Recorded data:
• • • • • • •
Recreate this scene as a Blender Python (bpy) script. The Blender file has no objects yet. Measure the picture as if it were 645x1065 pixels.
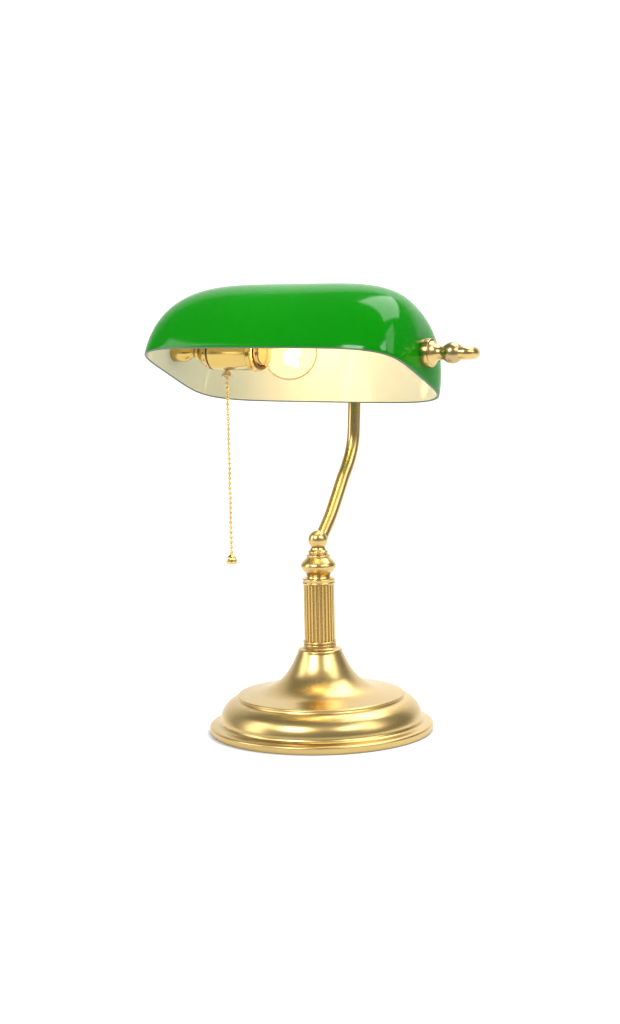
import bpy, bmesh, math
from mathutils import Vector, Matrix

S = 1.0 / 1250.0                      # metres per unit of the measured drawing
TH = math.radians(30.0)               # the shade's axis is turned this much to the camera
PHI = math.radians(24.0)              # the shade is tipped back on its pivots
A = Vector((math.cos(TH), -math.sin(TH), 0))     # along the shade, towards its near end
B = Vector((math.sin(TH), math.cos(TH), 0))      # towards the back of the lamp
Z = Vector((0, 0, 1))

scene = bpy.context.scene
col = scene.collection

# ------------------------------------------------------------------ helpers
def link(name, bm, mats, parent=None, smooth_angle=35, loc=None):
    me = bpy.data.meshes.new(name)
    bm.normal_update()
    bm.to_mesh(me)
    bm.free()
    for p in me.polygons:
        p.use_smooth = True
    me.set_sharp_from_angle(angle=math.radians(smooth_angle))
    if not isinstance(mats, (list, tuple)):
        mats = [mats]
    for m in mats:
        me.materials.append(m)
    o = bpy.data.objects.new(name, me)
    col.objects.link(o)
    if parent is not None:
        o.parent = parent
    return o

def basis(axis):
    w = Vector(axis).normalized()
    t = Z if abs(w.z) < 0.9 else Vector((1, 0, 0))
    u = t.cross(w).normalized()
    return u, w.cross(u).normalized(), w

def lathe(bm, prof, origin=(0, 0, 0), axis=(0, 0, 1), seg=96, rfun=None):
    """prof: (radius, height) pairs; turned about axis at origin."""
    u, v, w = basis(axis)
    o = Vector(origin)
    rings = []
    for r, h in prof:
        if r < 1e-7:
            rings.append([bm.verts.new(o + w * h)])
            continue
        ring = []
        for i in range(seg):
            a = 2 * math.pi * i / seg
            rr = r if rfun is None else rfun(r, a, h)
            ring.append(bm.verts.new(o + w * h + (u * math.cos(a) + v * math.sin(a)) * rr))
        rings.append(ring)
    for p, q in zip(rings, rings[1:]):
        for i in range(seg):
            j = (i + 1) % seg
            if len(p) == 1 and len(q) == 1:
                continue
            if len(p) == 1:
                bm.faces.new((p[0], q[j], q[i]))
            elif len(q) == 1:
                bm.faces.new((p[i], p[j], q[0]))
            else:
                bm.faces.new((p[i], p[j], q[j], q[i]))
    return bm

def spline(pts, n=8):
    """Catmull-Rom through points of any dimension."""
    P = [Vector(p) for p in pts]
    out = []
    for i in range(len(P) - 1):
        p0 = P[i - 1] if i > 0 else P[i] * 2 - P[i + 1]
        p1, p2 = P[i], P[i + 1]
        p3 = P[i + 2] if i + 2 < len(P) else P[i + 1] * 2 - P[i]
        t0 = 0.0
        t1 = t0 + max((p1 - p0).length, 1e-9) ** 0.5
        t2 = t1 + max((p2 - p1).length, 1e-9) ** 0.5
        t3 = t2 + max((p3 - p2).length, 1e-9) ** 0.5
        for k in range(n):
            t = t1 + (t2 - t1) * k / n
            a1 = p0 * ((t1 - t) / (t1 - t0)) + p1 * ((t - t0) / (t1 - t0))
            a2 = p1 * ((t2 - t) / (t2 - t1)) + p2 * ((t - t1) / (t2 - t1))
            a3 = p2 * ((t3 - t) / (t3 - t2)) + p3 * ((t - t2) / (t3 - t2))
            b1 = a1 * ((t2 - t) / (t2 - t0)) + a2 * ((t - t0) / (t2 - t0))
            b2 = a2 * ((t3 - t) / (t3 - t1)) + a3 * ((t - t1) / (t3 - t1))
            out.append(b1 * ((t2 - t) / (t2 - t1)) + b2 * ((t - t1) / (t2 - t1)))
    out.append(P[-1])
    return out

def tube(bm, path, r, seg=24, cap=True):
    path = [Vector(p) for p in path]
    n = len(path)
    T = [(path[min(i + 1, n - 1)] - path[max(i - 1, 0)]).normalized() for i in range(n)]
    u, _, _ = basis(T[0])
    rings = []
    for i in range(n):
        u = (u - T[i] * u.dot(T[i])).normalized()
        v = T[i].cross(u)
        rr = r(i / (n - 1)) if callable(r) else r
        rings.append([bm.verts.new(path[i] + (u * math.cos(2 * math.pi * k / seg) + v * math.sin(2 * math.pi * k / seg)) * rr) for k in range(seg)])
    for p, q in zip(rings, rings[1:]):
        for k in range(seg):
            j = (k + 1) % seg
            bm.faces.new((p[k], p[j], q[j], q[k]))
    if cap:
        bm.faces.new(rings[0][::-1])
        bm.faces.new(rings[-1])
    return bm

def px(prof):
    return [(r * S, h * S) for r, h in prof]

def arc(cx, cy, r, a0, a1, n=8, ry=None):
    ry = r if ry is None else ry
    return [(cx + r * math.cos(math.radians(a0 + (a1 - a0) * i / n)),
             cy + ry * math.sin(math.radians(a0 + (a1 - a0) * i / n))) for i in range(n + 1)]

# ------------------------------------------------------------------ materials
def new_mat(name):
    m = bpy.data.materials.new(name)
    m.use_nodes = True
    nt = m.node_tree
    return m, nt, nt.nodes['Principled BSDF'], nt.nodes['Material Output']

def brass(name, colour, rough, aniso=0.0, grain=(1, 1, 1)):
    m, nt, p, out = new_mat(name)
    p.inputs['Metallic'].default_value = 1.0
    tc = nt.nodes.new('ShaderNodeTexCoord')
    mp = nt.nodes.new('ShaderNodeMapping')
    mp.inputs['Scale'].default_value = grain
    nt.links.new(tc.outputs['Object'], mp.inputs['Vector'])
    nz = nt.nodes.new('ShaderNodeTexNoise')
    nz.inputs['Scale'].default_value = 160
    nz.inputs['Detail'].default_value = 3
    nt.links.new(mp.outputs['Vector'], nz.inputs['Vector'])
    mr = nt.nodes.new('ShaderNodeMapRange')
    mr.inputs['To Min'].default_value = rough - 0.015
    mr.inputs['To Max'].default_value = rough + 0.015
    nt.links.new(nz.outputs['Fac'], mr.inputs['Value'])
    nt.links.new(mr.outputs['Result'], p.inputs['Roughness'])
    big = nt.nodes.new('ShaderNodeTexNoise')
    big.inputs['Scale'].default_value = 28
    big.inputs['Detail'].default_value = 5
    nt.links.new(tc.outputs['Object'], big.inputs['Vector'])
    mx = nt.nodes.new('ShaderNodeMix')
    mx.data_type = 'RGBA'
    mx.inputs['A'].default_value = (*colour, 1)
    mx.inputs['B'].default_value = (colour[0] * 0.93, colour[1] * 0.90, colour[2] * 0.82, 1)
    nt.links.new(big.outputs['Fac'], mx.inputs['Factor'])
    nt.links.new(mx.outputs['Result'], p.inputs['Base Color'])
    if aniso:
        p.inputs['Anisotropic'].default_value = aniso
        tg = nt.nodes.new('ShaderNodeTangent')
        tg.direction_type = 'RADIAL'
        tg.axis = 'Z'
        nt.links.new(tg.outputs['Tangent'], p.inputs['Tangent'])
    return m

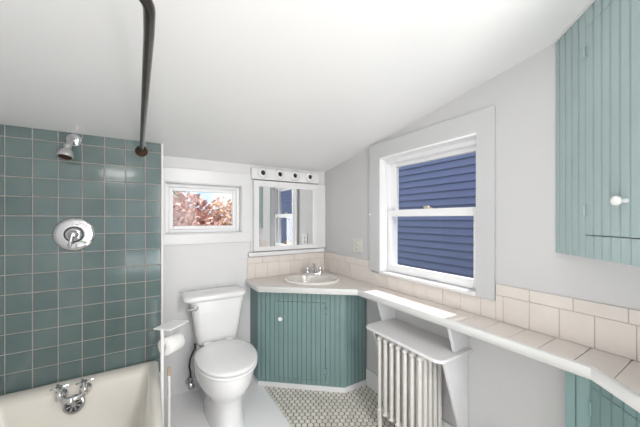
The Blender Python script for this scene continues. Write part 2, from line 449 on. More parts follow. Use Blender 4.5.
# backsplash
bs = thing('tile_backsplash', (XR, 1.2, CT1), 'cream tile backsplash along the countertop on two walls', 'backsplash')
m = MB()
TB = .008; zt_ = .922; zt2 = .976
m.box(.707, XR, YB-TB+.003, YB-.0005, CT1, zt2-.002)
m.box(XR-TB+.003, XR-.0005, -.012, .720, CT1, zt2-.002); m.box(XR-TB+.003, XR-.0005, .720, 1.64, CT1, .892); m.box(XR-TB+.003, XR-.0005, 1.64, YB-TB, CT1, zt2-.002)
m.build('grout_bed', CGROUT, bs, smooth=False)
m = MB(); q = .0020
def btile_r(ya, yb, za, zb, m=m): 
    if yb-ya > .008: m.box(XR-TB, XR-TB+.006, ya+q/2, yb-q/2, za+q/2, zb-q/2)
y = .578-tp*7
while y < YB-TB:
    ya, yb = max(y, -.011), min(y+tp, YB-TB)
    segs = [(ya, yb)]
    for a_, b_ in segs:
        if b_ <= .723 or a_ >= 1.634: btile_r(a_, b_, CT1, zt_)
        elif a_ < .723 < b_: btile_r(a_, .722, CT1, zt_); m.box(XR-TB, XR-TB+.006, .722, b_-q/2, CT1+q/2, .892)
        elif a_ < 1.634 < b_: m.box(XR-TB, XR-TB+.006, a_+q/2, 1.634, CT1+q/2, .892); btile_r(1.634, b_, CT1, zt_)
        else: btile_r(a_, b_, CT1, .892)
    y += tp
y = .578-.153*5
while y < YB-TB:
    ya, yb = max(y, -.011), min(y+.153, YB-TB)
    for a_, b_ in ((ya, min(yb, .721)), (max(ya, 1.638), yb)):
        btile_r(a_, b_, zt_, zt2)
    y += .153
x = XR-TB
def btile_b(xa, xb, za, zb):
    if xb-xa > .008: m.box(xa+q/2, xb-q/2, YB-TB, YB-TB+.006, za+q/2, zb-q/2)
x = .707 + .068
btile_b(.707, x, CT1, zt_)
while x < XR-TB: btile_b(x, min(x+tp, XR-TB), CT1, zt_); x += tp
x = .707+.132
btile_b(.707, x, zt_, zt2)
while x < XR-TB: btile_b(x, min(x+.153, XR-TB), zt_, zt2); x += .153
m.build('tiles', CREAM, bs, bevel=.0012, seg=1)

# ------------------------------------------------------------------ sink + tap
sk = thing('sink', (SC.x, SC.y, CT1), 'oval ivory drop-in sink set in the corner countertop', 'sink')
def oval(a, b, z, n_=48, off=0.0):
    return [SC + DA*(a*math.cos(2*PI*k/n_)) + DB*(b*math.sin(2*PI*k/n_)+off) + V((0, 0, z)) for k in range(n_)]
m = MB()
m.loft([oval(.233, .193, CT1+.0005), oval(.235, .195, CT1+.006), oval(.231, .191, CT1+.014), oval(.222, .182, CT1+.018), oval(.210, .168, CT1+.017, off=-.004),
        oval(.195, .145, CT1+.010, off=-.018), oval(.192, .141, CT1-.0, off=-.018), oval(.165, .118, CT1-.0035, off=-.018), oval(.05, .04, CT1-.0038, off=-.018)], cap0=False)
# real bowl depth needs a hole through the top; the bowl is built below and the top is opened there
m = MB()
m.loft([oval(.233, .193, CT1+.0005), oval(.235, .195, CT1+.006), oval(.231, .191, CT1+.014), oval(.222, .182, CT1+.018), oval(.210, .168, CT1+.017, off=-.004),
        oval(.195, .145, CT1+.010, off=-.018), oval(.192, .141, CT1-.02, off=-.018), oval(.165, .118, CT1-.08, off=-.018), oval(.11, .08, CT1-.125, off=-.018), oval(.03, .03, CT1-.135, off=-.018)], cap0=False)
sink_body = m.build('basin', SINKM, sk, angle=60)
MB().lathe(SC-DB*.018+V((0, 0, CT1-.136)), (0, 0, 1), [(0, .022), (.004, .022), (.005, .012)]).build('drain', CHROME, sk)
# holes for the bowl through surface and slab
cut = MB().loft([oval(.222, .180, CT0-.05), oval(.222, .180, CT1+.05)]).build('cutter_temp', SINKM)
bpy.context.view_layer.update()
for ch in list(ctop.children):
    if ch.name.startswith(('slab', 'smooth_surface')):
        bo = ch.modifiers.new('hole', 'BOOLEAN'); bo.object = cut; bo.operation = 'DIFFERENCE'; bo.solver = 'EXACT'
        dg = bpy.context.evaluated_depsgraph_get()
        nm = bpy.data.meshes.new_from_object(ch.evaluated_get(dg))
        ch.modifiers.clear(); ch.data = nm
bpy.data.objects.remove(cut, do_unlink=True)

fa = SC + DB*.170 - DA*.010 + V((0, 0, CT1+.015))
f = thing('sink_faucet', fa, 'small chrome two-handle faucet at the back of the sink', 'faucet')
m = MB()
rr = []
for z_, s_ in ((0, 1), (.010, 1), (.016, .85)):
    rr.append([fa + DA*(.078*s_*math.cos(2*PI*k/24)) + DB*(.024*s_*math.sin(2*PI*k/24)) + V((0, 0, z_)) for k in range(24)])
m.loft(rr); m.build('base_plate', CHROME, f, angle=60)
m = MB()
sp = [fa+V((0, 0, .012)), fa+V((0, 0, .05))-DB*.004, fa+V((0, 0, .080))-DB*.016, fa+V((0, 0, .088))-DB*.04, fa+V((0, 0, .074))-DB*.075, fa+V((0, 0, .058))-DB*.088]
m.tube(sp, [.026, .022, .018, .015, .013, .012], 14); m.build('spout', CHROME, f)
for s_ in (-1, 1):
    m = MB(); c = fa + DA*(.056*s_) + V((0, 0, .014))
    m.lathe(c, (0, 0, 1), [(0, .018), (.02, .014), (.034, .017), (.046, .014), (.05, .004)], 16)
    m.tube([c+V((0, 0, .04)), c+V((0, 0, .048))+DA*(.045*s_)], [.007, .005], 8)
    m.build('tap_handle', CHROME, f)

# ------------------------------------------------------------------ medicine cabinet + lamp bar
mc = thing('medicine_cabinet', (1.1, YB, 1.02), 'white three-door mirrored medicine cabinet on the wall above the sink', 'cabinet')
mx0, mx1, mz0, mz1 = .735, 1.358, 1.022, 1.622
yf = YB-.014
m = MB(); m.box(mx0-.0, XR-.001, yf-.004, YB-.0005, 1.022, mz1)
lab(m.build('backing_board', TRIM, mc, bevel=.002), 'white backing board reaching the corner')
m = MB(); m.box(mx0+.012, mx1-.005, yf-.030, yf-.004, mz0+.004, mz1-.004); m.build('cabinet_box', TRIM, mc, bevel=.002)
divs = [mx0+.012, .968, 1.132, mx1-.006]
mzA, mzB = 1.064, 1.566
for i in range(3):
    a, b = divs[i]+.001, divs[i+1]-.001
    dm = MB(); y0_, y1_ = yf-.046, yf-.031
    la = .044 if i == 0 else .003; lb = .044 if i == 2 else .003
    dm.box(a, b, y0_, y1_, mz0+.006, mzA) ; dm.box(a, b, y0_, y1_, mzB, mz1-.006)
    dm.box(a, a+la, y0_, y1_, mzA, mzB)
    dm.box(b-lb, b, y0_, y1_, mzA, mzB)
    dd = dm.build('mirror_door', TRIM, mc, bevel=.0015)
    MB().box(a+la, b-lb, y0_+.004, y1_, mzA, mzB).build('mirror', MIRROR, dd, smooth=False)
MB().box(.712, XR-.03, YB-.040, YB-.0005, .984, 1.018).build('ledge', TRIM, mc, bevel=.004)

lb_ = thing('lamp_bar', (1.07, YB, 1.63), 'white vanity light bar of four empty sockets above the mirror', 'light fixture')
MB().box(mx0, 1.385, YB-.040, YB-.0005, 1.628, 1.722).build('backplate', TRIM, lb_, bevel=.005)
for xx in (.826, .979, 1.125, 1.278):
    m = MB(); zc = 1.683
    m.lathe((xx, YB-.040, zc), (0, -1, 0), [(0, .046), (.008, .045), (.018, .036), (.026, .030), (.026, .0215), (.006, .0205)], 28)
    s_ = m.build('socket', SEATM, lb_)
    MB().lathe((xx, YB-.0405, zc), (0, -1, 0), [(0, .020), (.012, .020), (.013, .004)], 20).build('socket_hole', HOLE, s_)

# outlet + screw
ot = thing('wall_outlet', (XR, 1.79, 1.01), 'almond wall outlet plate beside the window above the backsplash', 'outlet')
m = MB(); m.box(XR-.006, XR-.0003, 1.735, 1.848, 1.020, 1.134); m.build('cover_plate', ALMOND, ot, bevel=.002)
for z in (1.048, 1.090):
    m = MB(); m.lathe((XR-.006, 1.79, z), (-1, 0, 0), [(0, .017), (.004, .016), (.0045, .0)], 16); rc = m.build('receptacle', ALMOND, ot)
    m = MB(); m.box(XR-.0112, XR-.0102, 1.781, 1.7835, z-.004, z+.007); m.box(XR-.0112, XR-.0102, 1.7965, 1.799, z-.004, z+.007); m.build('slot', HOLE, rc)
tag(MB().lathe((XR-.0185, 1.622, 1.33), (-1, 0, 0), [(0, .006), (.008, .006), (.010, .002)], 10).build('wall_hook', VINYL), 'tiny white peg on the left casing of the large window', 'hook')

# ------------------------------------------------------------------ radiator, its shelf and brackets
rad = thing('radiator', (1.30, 1.13, 0), 'off-white cast iron column radiator below the window', 'radiator')
ys_ = [1.275-.0495*k for k in range(7)]
for k, yy in enumerate(ys_):
    m = MB()
    for j in range(5):
        xx = 1.222+.041*j; r_ = .0135
        m.tube([(xx, yy, .12), (xx, yy, .14), (xx, yy, .535), (xx, yy, .56)], [.010, r_, r_, .011], 12)
    for zz in (.125, .556):
        m.tube([(1.205, yy, zz), (1.222, yy, zz+(.006 if zz > .3 else -.006)), (1.386, yy, zz+(.006 if zz > .3 else -.006)), (1.402, yy, zz)], [.008, .0175, .0175, .008], 12)
    if k in (0, 6):
        for xx in (1.222, 1.386): m.tube([(xx, yy, .12), (xx, yy, .012), (xx, yy, .001)], [.015, .013, .018], 12)
    m.build('section', RADM, rad)
m = MB()
for zz in (.13, .55): MB().tube([(1.30, ys_[0]+.02, zz), (1.30, ys_[-1]-.02, zz)], .014, 12).build('connecting_pipe', RADM, rad)

rs = thing('radiator_shelf', (1.33, 1.12, .58), 'white shelf with rounded corners on angled brackets above the radiator', 'shelf')
sx0, sy0, sy1 = 1.200, .838, 1.405
pts = [(XR-.001, sy0+.0), (XR-.001, sy1)]
rc_ = .045
pts += [(sx0+rc_-rc_*math.sin(k*PI/12), sy1-rc_+rc_*math.cos(k*PI/12)) for k in range(7)]
pts += [(sx0+rc_-rc_*math.cos(k*PI/12), sy0+rc_-rc_*math.sin(k*PI/12)) for k in range(7)]
MB().prism(pts, .588, .606).build('shelf_board', TRIM, rs, bevel=.004, seg=3)
for yy in (.872, 1.39):
    m = MB()
    def brk(poly, m=m, yy=yy):
        k = len(poly); vs = [(x, yy-.009, z) for x, z in poly]+[(x, yy+.009, z) for x, z in poly]
        m.add(vs, [tuple(range(k)), tuple(range(k, 2*k))[::-1]]+[(i, (i+1) % k, k+(i+1) % k, k+i) for i in range(k)])
    brk([(XR-.001, .5875), (1.262, .5875), (1.268, .565), (1.45, .045), (XR-.001, .03)])
    m.build('lower_bracket', TRIM, rs, bevel=.002)
    m = MB()
    brk([(XR-.001, CT0), (1.305, CT0), (1.352, .6065), (XR-.001, .6065)], m)
    m.build('upper_bracket', TRIM, rs, bevel=.002)
struct(MB().box(XR-.016, XR, .42, 1.675, 0, .13).build('baseboard_right', TRIM, bevel=.003))
struct(MB().box(FX, .77, -.1, -.09, 0, .004).build('trim_3', TRIM))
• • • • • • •
Repeat only what runs from the first line of the records above to the line with "return u, w.cross(u).normalized(), w", both included, word for word, minus the pictures.

- _COMPLETED EXERCISE_
Recreate this scene as a Blender Python (bpy) script. The Blender file has no objects yet. Measure the picture as if it were 645x1065 pixels.
import bpy, bmesh, math
from mathutils import Vector, Matrix

S = 1.0 / 1250.0                      # metres per unit of the measured drawing
TH = math.radians(30.0)               # the shade's axis is turned this much to the camera
PHI = math.radians(24.0)              # the shade is tipped back on its pivots
A = Vector((math.cos(TH), -math.sin(TH), 0))     # along the shade, towards its near end
B = Vector((math.sin(TH), math.cos(TH), 0))      # towards the back of the lamp
Z = Vector((0, 0, 1))

scene = bpy.context.scene
col = scene.collection

# ------------------------------------------------------------------ helpers
def link(name, bm, mats, parent=None, smooth_angle=35, loc=None):
    me = bpy.data.meshes.new(name)
    bm.normal_update()
    bm.to_mesh(me)
    bm.free()
    for p in me.polygons:
        p.use_smooth = True
    me.set_sharp_from_angle(angle=math.radians(smooth_angle))
    if not isinstance(mats, (list, tuple)):
        mats = [mats]
    for m in mats:
        me.materials.append(m)
    o = bpy.data.objects.new(name, me)
    col.objects.link(o)
    if parent is not None:
        o.parent = parent
    return o

def basis(axis):
    w = Vector(axis).normalized()
    t = Z if abs(w.z) < 0.9 else Vector((1, 0, 0))
    u = t.cross(w).normalized()
    return u, w.cross(u).normalized(), w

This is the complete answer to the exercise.